View from the cockpit window of an aircraft as it flies over a town surrounded by fields.
Image credit: Dr Claire Ryder

In 2023 the FAAM Airborne Laboratory launched a unique opportunity for environmental researchers to use the specially adapted research aircraft.

Our scheme, called Research Runway, allows researchers at every stage of their career to access a world-leading observation platform to study topics ranging from climate change and severe weather to air pollution.

In 2023, Research Runway provided up to 10 flying hours onboard the FAAM Airborne Laboratory for campaign ideas set to take flight over summer 2023 – spring 2024.

There were three Research Runway projects, which involved early career researchers and new facility users from the University of Reading, Royal Holloway at the University of London, and University of Birmingham are taking to the skies.

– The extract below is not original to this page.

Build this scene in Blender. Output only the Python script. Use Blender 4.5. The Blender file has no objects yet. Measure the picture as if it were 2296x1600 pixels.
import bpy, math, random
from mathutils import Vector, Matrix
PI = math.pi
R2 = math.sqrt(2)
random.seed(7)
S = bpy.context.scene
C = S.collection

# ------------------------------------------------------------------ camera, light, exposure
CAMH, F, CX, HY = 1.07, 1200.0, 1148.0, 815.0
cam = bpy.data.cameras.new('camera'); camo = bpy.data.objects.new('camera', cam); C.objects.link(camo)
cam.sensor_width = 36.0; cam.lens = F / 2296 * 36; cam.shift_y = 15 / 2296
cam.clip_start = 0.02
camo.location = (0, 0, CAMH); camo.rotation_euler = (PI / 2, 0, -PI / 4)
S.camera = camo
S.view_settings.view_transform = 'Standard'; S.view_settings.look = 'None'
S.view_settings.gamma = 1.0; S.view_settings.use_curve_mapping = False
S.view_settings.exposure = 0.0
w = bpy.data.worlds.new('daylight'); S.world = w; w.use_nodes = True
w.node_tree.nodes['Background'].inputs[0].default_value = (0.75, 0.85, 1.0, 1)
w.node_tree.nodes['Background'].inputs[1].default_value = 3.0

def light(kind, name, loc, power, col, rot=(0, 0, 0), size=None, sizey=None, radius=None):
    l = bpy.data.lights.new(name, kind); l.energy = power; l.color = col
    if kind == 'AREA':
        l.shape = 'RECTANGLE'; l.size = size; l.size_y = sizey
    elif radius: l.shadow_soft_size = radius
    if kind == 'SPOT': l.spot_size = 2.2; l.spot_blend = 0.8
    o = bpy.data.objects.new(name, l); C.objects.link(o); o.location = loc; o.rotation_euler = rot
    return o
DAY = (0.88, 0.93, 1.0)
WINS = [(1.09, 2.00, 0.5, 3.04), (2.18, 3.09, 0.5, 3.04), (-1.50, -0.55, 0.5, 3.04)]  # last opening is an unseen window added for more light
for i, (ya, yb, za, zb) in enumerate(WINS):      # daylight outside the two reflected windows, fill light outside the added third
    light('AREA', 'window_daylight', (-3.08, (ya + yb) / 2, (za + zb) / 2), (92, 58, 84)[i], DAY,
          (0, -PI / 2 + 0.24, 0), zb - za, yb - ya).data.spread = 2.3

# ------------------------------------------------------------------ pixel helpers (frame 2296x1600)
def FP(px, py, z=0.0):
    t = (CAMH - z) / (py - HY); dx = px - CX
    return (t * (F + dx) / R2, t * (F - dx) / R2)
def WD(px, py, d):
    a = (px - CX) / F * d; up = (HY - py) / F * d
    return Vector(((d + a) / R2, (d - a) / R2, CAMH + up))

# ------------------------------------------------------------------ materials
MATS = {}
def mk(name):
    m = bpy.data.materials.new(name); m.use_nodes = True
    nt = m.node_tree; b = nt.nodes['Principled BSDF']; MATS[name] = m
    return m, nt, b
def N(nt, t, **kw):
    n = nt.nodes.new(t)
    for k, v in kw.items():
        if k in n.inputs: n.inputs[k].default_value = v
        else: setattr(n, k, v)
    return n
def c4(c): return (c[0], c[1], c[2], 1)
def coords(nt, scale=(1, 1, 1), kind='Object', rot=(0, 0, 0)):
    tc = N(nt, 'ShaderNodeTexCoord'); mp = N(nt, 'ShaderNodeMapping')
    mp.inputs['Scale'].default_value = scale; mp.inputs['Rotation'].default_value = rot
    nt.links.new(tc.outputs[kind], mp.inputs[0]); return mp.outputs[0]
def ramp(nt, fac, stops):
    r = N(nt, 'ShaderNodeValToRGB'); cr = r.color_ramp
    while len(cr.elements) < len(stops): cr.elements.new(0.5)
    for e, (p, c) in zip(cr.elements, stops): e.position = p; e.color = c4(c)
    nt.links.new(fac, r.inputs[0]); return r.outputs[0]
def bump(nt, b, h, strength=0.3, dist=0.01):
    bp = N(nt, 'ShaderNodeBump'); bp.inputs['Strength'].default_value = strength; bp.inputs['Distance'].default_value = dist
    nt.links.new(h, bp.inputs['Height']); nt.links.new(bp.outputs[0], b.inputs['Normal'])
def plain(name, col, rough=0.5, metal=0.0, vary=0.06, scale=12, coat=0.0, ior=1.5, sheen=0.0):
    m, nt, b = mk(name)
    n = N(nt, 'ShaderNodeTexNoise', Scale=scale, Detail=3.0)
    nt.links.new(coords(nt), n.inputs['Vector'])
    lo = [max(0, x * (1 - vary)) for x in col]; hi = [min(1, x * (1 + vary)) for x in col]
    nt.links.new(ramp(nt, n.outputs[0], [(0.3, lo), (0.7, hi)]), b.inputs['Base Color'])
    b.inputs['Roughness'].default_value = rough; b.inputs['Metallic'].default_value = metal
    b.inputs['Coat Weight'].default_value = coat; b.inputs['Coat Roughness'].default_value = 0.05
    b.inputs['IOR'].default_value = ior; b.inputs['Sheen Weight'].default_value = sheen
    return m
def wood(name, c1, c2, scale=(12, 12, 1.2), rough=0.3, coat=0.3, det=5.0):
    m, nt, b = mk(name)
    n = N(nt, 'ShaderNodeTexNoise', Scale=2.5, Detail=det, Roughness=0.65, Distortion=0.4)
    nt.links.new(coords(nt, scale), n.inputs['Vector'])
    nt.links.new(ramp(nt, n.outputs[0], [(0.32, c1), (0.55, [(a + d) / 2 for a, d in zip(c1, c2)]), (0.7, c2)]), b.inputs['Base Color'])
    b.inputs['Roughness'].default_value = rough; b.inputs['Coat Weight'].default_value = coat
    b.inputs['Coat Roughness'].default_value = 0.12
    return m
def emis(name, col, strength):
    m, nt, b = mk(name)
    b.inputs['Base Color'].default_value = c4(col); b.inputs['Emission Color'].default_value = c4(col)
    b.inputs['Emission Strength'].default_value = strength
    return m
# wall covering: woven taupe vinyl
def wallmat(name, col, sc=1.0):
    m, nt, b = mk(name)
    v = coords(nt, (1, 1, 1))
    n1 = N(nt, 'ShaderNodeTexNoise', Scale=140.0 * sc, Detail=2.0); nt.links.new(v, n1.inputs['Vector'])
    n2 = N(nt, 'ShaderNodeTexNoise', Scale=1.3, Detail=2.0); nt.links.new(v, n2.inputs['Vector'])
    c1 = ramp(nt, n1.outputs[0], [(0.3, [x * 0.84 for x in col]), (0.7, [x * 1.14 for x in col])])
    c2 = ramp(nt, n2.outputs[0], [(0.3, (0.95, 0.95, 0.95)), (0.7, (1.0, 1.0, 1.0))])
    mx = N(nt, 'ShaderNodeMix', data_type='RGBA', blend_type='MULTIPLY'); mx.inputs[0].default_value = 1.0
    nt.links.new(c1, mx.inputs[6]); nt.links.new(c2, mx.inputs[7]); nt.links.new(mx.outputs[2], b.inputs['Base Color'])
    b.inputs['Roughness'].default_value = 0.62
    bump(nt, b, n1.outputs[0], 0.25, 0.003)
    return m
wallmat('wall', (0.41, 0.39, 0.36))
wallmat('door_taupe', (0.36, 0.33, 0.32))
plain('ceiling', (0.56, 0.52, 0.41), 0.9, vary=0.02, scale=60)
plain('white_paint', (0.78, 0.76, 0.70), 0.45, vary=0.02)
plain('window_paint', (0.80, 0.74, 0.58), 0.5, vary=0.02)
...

In this article we focus on the project known as AMCAA, which was led by the University of Reading.

Project: Airborne Measurements of Charged Cloud and Aerosols (AMCCA)

Underside of a blue aircraft wing, above clouds, with a small shadow of the aircraft cast onto the clouds below, with a pastel coloured circular rainbow around the shadow - known as a halo.

The Atmospheric Measurements of Charged Cloud and Aerosols (AMCCA) research project aims to better understand how the Earth’s natural electric fields affect clouds and aerosols in the atmosphere. 

Electric charge in the atmosphere can influence cloud formation, by charging water droplets in the air and making them more likely to stick together and develop into clouds. These effects frequently occur in, and around, stratiform clouds – large blanket-like clouds – and atmospheric dust layers. 

The FAAM Airborne Laboratory’s research aircraft supported the AMCCA project by profiling clouds and aerosols, in conjunction with specially-designed radiosondes launched from the ground in Reading. These radiosondes carried lightweight sensors designed to measure electric charge, cloud droplets and turbulence. 

During the AMCCA research aircraft flights in August 2023 and January 2024, the science team profiled stratocumulus clouds via a ‘sawtooth’ manoeuvre, which sees the aircraft climb and descend between two altitudes several times.

The AMCCA project is the first time that a research aircraft has been used to investigate how in-cloud processes are affected by electric charge, and how dust particle size and distributions relate to charge.